>> BEGIN GIVEN DATA
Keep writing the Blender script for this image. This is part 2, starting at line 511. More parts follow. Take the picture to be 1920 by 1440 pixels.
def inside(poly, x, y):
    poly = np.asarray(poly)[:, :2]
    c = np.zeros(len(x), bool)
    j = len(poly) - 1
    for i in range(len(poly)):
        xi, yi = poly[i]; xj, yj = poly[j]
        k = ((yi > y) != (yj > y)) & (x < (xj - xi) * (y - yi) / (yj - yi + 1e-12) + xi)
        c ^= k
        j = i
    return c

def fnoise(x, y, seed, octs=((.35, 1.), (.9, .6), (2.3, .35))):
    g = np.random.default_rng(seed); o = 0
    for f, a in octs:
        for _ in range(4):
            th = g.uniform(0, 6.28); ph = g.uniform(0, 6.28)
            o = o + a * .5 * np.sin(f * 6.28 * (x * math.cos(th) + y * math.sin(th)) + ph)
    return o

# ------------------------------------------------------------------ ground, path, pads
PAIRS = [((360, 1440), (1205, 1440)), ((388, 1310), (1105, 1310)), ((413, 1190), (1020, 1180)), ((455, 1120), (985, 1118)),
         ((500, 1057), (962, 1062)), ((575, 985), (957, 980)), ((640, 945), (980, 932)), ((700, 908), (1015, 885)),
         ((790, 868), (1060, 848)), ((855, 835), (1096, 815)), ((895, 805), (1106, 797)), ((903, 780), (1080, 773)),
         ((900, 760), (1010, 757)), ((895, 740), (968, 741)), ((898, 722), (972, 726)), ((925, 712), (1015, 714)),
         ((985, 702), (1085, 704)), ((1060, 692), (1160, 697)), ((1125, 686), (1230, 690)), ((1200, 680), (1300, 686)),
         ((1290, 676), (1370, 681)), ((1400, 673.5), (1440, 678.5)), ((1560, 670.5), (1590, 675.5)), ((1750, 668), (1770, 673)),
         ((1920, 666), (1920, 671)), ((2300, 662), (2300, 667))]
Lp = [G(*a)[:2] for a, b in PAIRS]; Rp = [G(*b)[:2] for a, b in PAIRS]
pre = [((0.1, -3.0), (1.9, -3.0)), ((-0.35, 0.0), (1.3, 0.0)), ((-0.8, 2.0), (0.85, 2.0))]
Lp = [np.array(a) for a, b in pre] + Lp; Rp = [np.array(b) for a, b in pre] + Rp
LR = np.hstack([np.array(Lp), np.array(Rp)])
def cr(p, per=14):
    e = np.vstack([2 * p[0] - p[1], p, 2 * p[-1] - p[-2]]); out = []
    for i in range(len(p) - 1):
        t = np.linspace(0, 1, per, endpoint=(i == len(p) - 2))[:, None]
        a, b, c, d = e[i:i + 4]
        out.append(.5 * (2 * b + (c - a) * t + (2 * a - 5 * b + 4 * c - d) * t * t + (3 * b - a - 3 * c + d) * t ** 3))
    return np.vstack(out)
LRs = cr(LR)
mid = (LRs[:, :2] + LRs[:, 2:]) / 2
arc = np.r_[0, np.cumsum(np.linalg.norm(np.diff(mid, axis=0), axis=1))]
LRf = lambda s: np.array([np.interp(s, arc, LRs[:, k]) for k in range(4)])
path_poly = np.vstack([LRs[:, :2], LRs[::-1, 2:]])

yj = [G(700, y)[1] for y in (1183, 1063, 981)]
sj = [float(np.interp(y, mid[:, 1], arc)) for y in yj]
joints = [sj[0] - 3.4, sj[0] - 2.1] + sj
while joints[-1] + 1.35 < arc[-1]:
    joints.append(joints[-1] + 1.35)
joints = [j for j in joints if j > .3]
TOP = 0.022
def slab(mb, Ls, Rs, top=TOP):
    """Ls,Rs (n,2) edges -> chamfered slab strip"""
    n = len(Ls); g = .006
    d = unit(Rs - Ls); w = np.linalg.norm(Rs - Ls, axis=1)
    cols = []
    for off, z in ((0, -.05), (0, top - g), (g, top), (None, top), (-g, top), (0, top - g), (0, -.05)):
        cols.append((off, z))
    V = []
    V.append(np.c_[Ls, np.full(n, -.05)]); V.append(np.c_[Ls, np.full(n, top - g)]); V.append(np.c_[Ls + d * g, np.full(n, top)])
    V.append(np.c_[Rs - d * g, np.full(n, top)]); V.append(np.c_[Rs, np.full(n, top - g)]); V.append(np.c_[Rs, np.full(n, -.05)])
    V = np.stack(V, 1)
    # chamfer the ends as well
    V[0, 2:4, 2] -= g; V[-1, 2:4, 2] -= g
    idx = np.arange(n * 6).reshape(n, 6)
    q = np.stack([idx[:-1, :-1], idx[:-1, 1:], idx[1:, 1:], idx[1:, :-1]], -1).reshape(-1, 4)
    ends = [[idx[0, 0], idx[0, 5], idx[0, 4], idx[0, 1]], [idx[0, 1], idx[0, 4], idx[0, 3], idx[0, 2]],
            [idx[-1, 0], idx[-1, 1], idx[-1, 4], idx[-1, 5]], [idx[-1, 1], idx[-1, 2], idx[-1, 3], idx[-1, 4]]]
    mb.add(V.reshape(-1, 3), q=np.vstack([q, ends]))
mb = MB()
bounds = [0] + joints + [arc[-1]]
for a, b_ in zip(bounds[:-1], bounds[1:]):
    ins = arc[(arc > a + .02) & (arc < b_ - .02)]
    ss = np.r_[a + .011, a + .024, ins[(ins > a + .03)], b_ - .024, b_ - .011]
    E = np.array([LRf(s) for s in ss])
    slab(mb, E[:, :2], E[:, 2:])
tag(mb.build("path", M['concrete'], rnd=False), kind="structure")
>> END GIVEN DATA
** PROBLEM TO SOLVE **
The listing above must be transcribed exactly, line by line.

** EXERCISE OUTPUT **
Keep writing the Blender script for this image. This is part 2, starting at line 511. More parts follow. Take the picture to be 1920 by 1440 pixels.
def inside(poly, x, y):
    poly = np.asarray(poly)[:, :2]
    c = np.zeros(len(x), bool)
    j = len(poly) - 1
    for i in range(len(poly)):
        xi, yi = poly[i]; xj, yj = poly[j]
        k = ((yi > y) != (yj > y)) & (x < (xj - xi) * (y - yi) / (yj - yi + 1e-12) + xi)
        c ^= k
        j = i
    return c

def fnoise(x, y, seed, octs=((.35, 1.), (.9, .6), (2.3, .35))):
    g = np.random.default_rng(seed); o = 0
    for f, a in octs:
        for _ in range(4):
            th = g.uniform(0, 6.28); ph = g.uniform(0, 6.28)
            o = o + a * .5 * np.sin(f * 6.28 * (x * math.cos(th) + y * math.sin(th)) + ph)
    return o

# ------------------------------------------------------------------ ground, path, pads
PAIRS = [((360, 1440), (1205, 1440)), ((388, 1310), (1105, 1310)), ((413, 1190), (1020, 1180)), ((455, 1120), (985, 1118)),
         ((500, 1057), (962, 1062)), ((575, 985), (957, 980)), ((640, 945), (980, 932)), ((700, 908), (1015, 885)),
         ((790, 868), (1060, 848)), ((855, 835), (1096, 815)), ((895, 805), (1106, 797)), ((903, 780), (1080, 773)),
         ((900, 760), (1010, 757)), ((895, 740), (968, 741)), ((898, 722), (972, 726)), ((925, 712), (1015, 714)),
         ((985, 702), (1085, 704)), ((1060, 692), (1160, 697)), ((1125, 686), (1230, 690)), ((1200, 680), (1300, 686)),
         ((1290, 676), (1370, 681)), ((1400, 673.5), (1440, 678.5)), ((1560, 670.5), (1590, 675.5)), ((1750, 668), (1770, 673)),
         ((1920, 666), (1920, 671)), ((2300, 662), (2300, 667))]
Lp = [G(*a)[:2] for a, b in PAIRS]; Rp = [G(*b)[:2] for a, b in PAIRS]
pre = [((0.1, -3.0), (1.9, -3.0)), ((-0.35, 0.0), (1.3, 0.0)), ((-0.8, 2.0), (0.85, 2.0))]
Lp = [np.array(a) for a, b in pre] + Lp; Rp = [np.array(b) for a, b in pre] + Rp
LR = np.hstack([np.array(Lp), np.array(Rp)])
def cr(p, per=14):
    e = np.vstack([2 * p[0] - p[1], p, 2 * p[-1] - p[-2]]); out = []
    for i in range(len(p) - 1):
        t = np.linspace(0, 1, per, endpoint=(i == len(p) - 2))[:, None]
        a, b, c, d = e[i:i + 4]
        out.append(.5 * (2 * b + (c - a) * t + (2 * a - 5 * b + 4 * c - d) * t * t + (3 * b - a - 3 * c + d) * t ** 3))
    return np.vstack(out)
LRs = cr(LR)
mid = (LRs[:, :2] + LRs[:, 2:]) / 2
arc = np.r_[0, np.cumsum(np.linalg.norm(np.diff(mid, axis=0), axis=1))]
LRf = lambda s: np.array([np.interp(s, arc, LRs[:, k]) for k in range(4)])
path_poly = np.vstack([LRs[:, :2], LRs[::-1, 2:]])

yj = [G(700, y)[1] for y in (1183, 1063, 981)]
sj = [float(np.interp(y, mid[:, 1], arc)) for y in yj]
joints = [sj[0] - 3.4, sj[0] - 2.1] + sj
while joints[-1] + 1.35 < arc[-1]:
    joints.append(joints[-1] + 1.35)
joints = [j for j in joints if j > .3]
TOP = 0.022
def slab(mb, Ls, Rs, top=TOP):
    """Ls,Rs (n,2) edges -> chamfered slab strip"""
    n = len(Ls); g = .006
    d = unit(Rs - Ls); w = np.linalg.norm(Rs - Ls, axis=1)
    cols = []
    for off, z in ((0, -.05), (0, top - g), (g, top), (None, top), (-g, top), (0, top - g), (0, -.05)):
        cols.append((off, z))
    V = []
    V.append(np.c_[Ls, np.full(n, -.05)]); V.append(np.c_[Ls, np.full(n, top - g)]); V.append(np.c_[Ls + d * g, np.full(n, top)])
    V.append(np.c_[Rs - d * g, np.full(n, top)]); V.append(np.c_[Rs, np.full(n, top - g)]); V.append(np.c_[Rs, np.full(n, -.05)])
    V = np.stack(V, 1)
    # chamfer the ends as well
    V[0, 2:4, 2] -= g; V[-1, 2:4, 2] -= g
    idx = np.arange(n * 6).reshape(n, 6)
    q = np.stack([idx[:-1, :-1], idx[:-1, 1:], idx[1:, 1:], idx[1:, :-1]], -1).reshape(-1, 4)
    ends = [[idx[0, 0], idx[0, 5], idx[0, 4], idx[0, 1]], [idx[0, 1], idx[0, 4], idx[0, 3], idx[0, 2]],
            [idx[-1, 0], idx[-1, 1], idx[-1, 4], idx[-1, 5]], [idx[-1, 1], idx[-1, 2], idx[-1, 3], idx[-1, 4]]]
    mb.add(V.reshape(-1, 3), q=np.vstack([q, ends]))
mb = MB()
bounds = [0] + joints + [arc[-1]]
for a, b_ in zip(bounds[:-1], bounds[1:]):
    ins = arc[(arc > a + .02) & (arc < b_ - .02)]
    ss = np.r_[a + .011, a + .024, ins[(ins > a + .03)], b_ - .024, b_ - .011]
    E = np.array([LRf(s) for s in ss])
    slab(mb, E[:, :2], E[:, 2:])
tag(mb.build("path", M['concrete'], rnd=False), kind="structure")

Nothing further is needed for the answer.